Friday, January 8, 2016

Stuff I Did This Summer

Or: The Effect of Spherical Confinement on a Monodisperse Colloidal Suspension using Brownian Dynamics Simulation
Or: Everything I Never Wanted to Learn About Diffusion

After it was all said and done, I was left with some graphs, several gigabytes of free software on my computer, and approximately ten million data points. I’m actually not even exaggerating. The program I worked with kept track of the positions of hundreds to thousands of particles for several hundred time steps, and that’s a lot of data.

How I ended up doing research is yet another of my “Well, it’s kind of a funny story” stories. I met with one of my professors to talk about working on the project I had worked on the past summer. She said, sure, I could work on it, but how about research? It would involve coding in Fortran. I hadn’t programmed anything since my freshman year Intro to MATLAB class and told the professor so. No problem, she said, you’ll be fine.

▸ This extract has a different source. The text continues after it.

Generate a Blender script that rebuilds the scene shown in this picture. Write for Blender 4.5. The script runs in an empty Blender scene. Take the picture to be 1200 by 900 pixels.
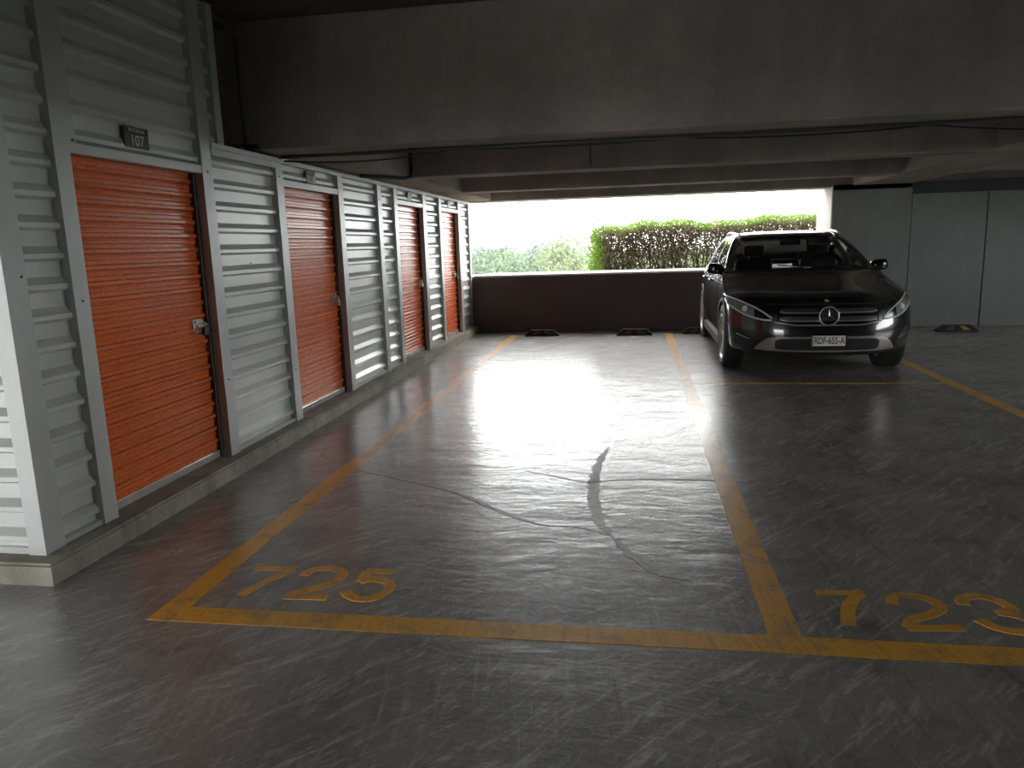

Okay, then. After talking to the grad student I’d be working with, I decided to do research over the summer, because why not? And that’s how I ended up reading research papers about exciting topics such as long-time self-diffusion and modeling hydrodynamic interactions while coding in Fortran to confine imaginary spherical particles in a larger imaginary spherical cavity. When I told my dad I was working in Fortran, he asked if people were still coding things in Fortran. Apparently so.

My job over the summer was to modify existing Brownian dynamics code to simulate particles enclosed in a sphere. By tracking their positions and collisions, you can do magic math to determine properties of the fluid. I also got to edit Python code (another language I had never seen before in my life), and do post-processing on my millions of data points.

All of this mostly took place in Olin, making it two consecutive years of not being out of Olin for longer than two weeks, discounting winter break. I was jammed into a corner of the group office with two grad students, but I had my own desk and I could see out of a window, which instantly elevated the space over the senior/undergrad lounges. Actually, lounge is a bit of a misnomer, because there’s very little lounging done in the lounge. A lot of last-minute-deadline-meeting, procrastinating, complaining, some sleeping and eating, but not much on the relaxation front. Which makes it the natural place for many of the seniors to congregate during their final year. #FunInTheSunDingyGreyBasement #ChemELife

Anyway, in the end, when summer was over, I learned some stuff about colloids and computational microrheology. I had fun, because I’m a nerd like that.